Environmental Monitoring of Land Use/ Land Cover by Integrating Remote Sensing and Machine Learning Algorithms

Abstract

Evaluation of the land use/ land cover (LULC) case over large regions is very important in a variety of domains, including natural resources such as soil, water, etc., and climate change risks and LULC change has emerged as a high anxiety for the environment. Therefore, we tested and compared the performance of three classification algorithms: Support Vector Machines (SVM), Random Trees (RT), and Maximum Likelihood (MaxL) to derive and extract LULC information for the district of Sarayönü/ Konya across five distinct classes: water, plantation, grassland, built-up, and bare land. Two remote sensing indices, the normalized difference vegetation index (NDVI) and the normalized difference water index (NDWI), were used as supplementary inputs for the classification of LULC. To evaluate the performance of the algorithms, a confusion matrix was employed.

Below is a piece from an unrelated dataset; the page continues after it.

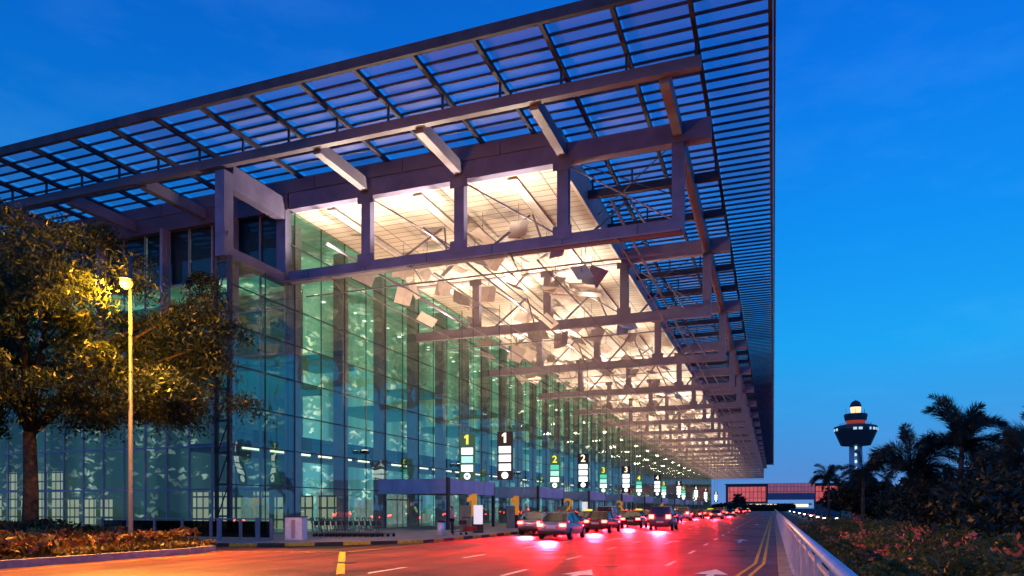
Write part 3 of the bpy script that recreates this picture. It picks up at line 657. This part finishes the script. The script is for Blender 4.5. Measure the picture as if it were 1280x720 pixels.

The average overall accuracy of support vector machines, random trees, and maximum likelihood algorithms was found 85.60%, 79.20%, and 74.80%, respectively, and 82.00%, 74.00%, and 68.50% for the Kappa coefficient. These results indicate that the support vector machines algorithm outperforms other algorithms in terms of accuracy. As a result of the research, it was determined that classification algorithms integrated with remote sensing in LULC change monitoring/determination could produce accurate classification maps that can be used as base data. This is due to the ability of machine learning algorithms to learn complex patterns, adapt to diverse data, and continuously improve, making them achieve higher accuracy compared to traditional classifiers. Therefore, their use was recommended for decision-makers.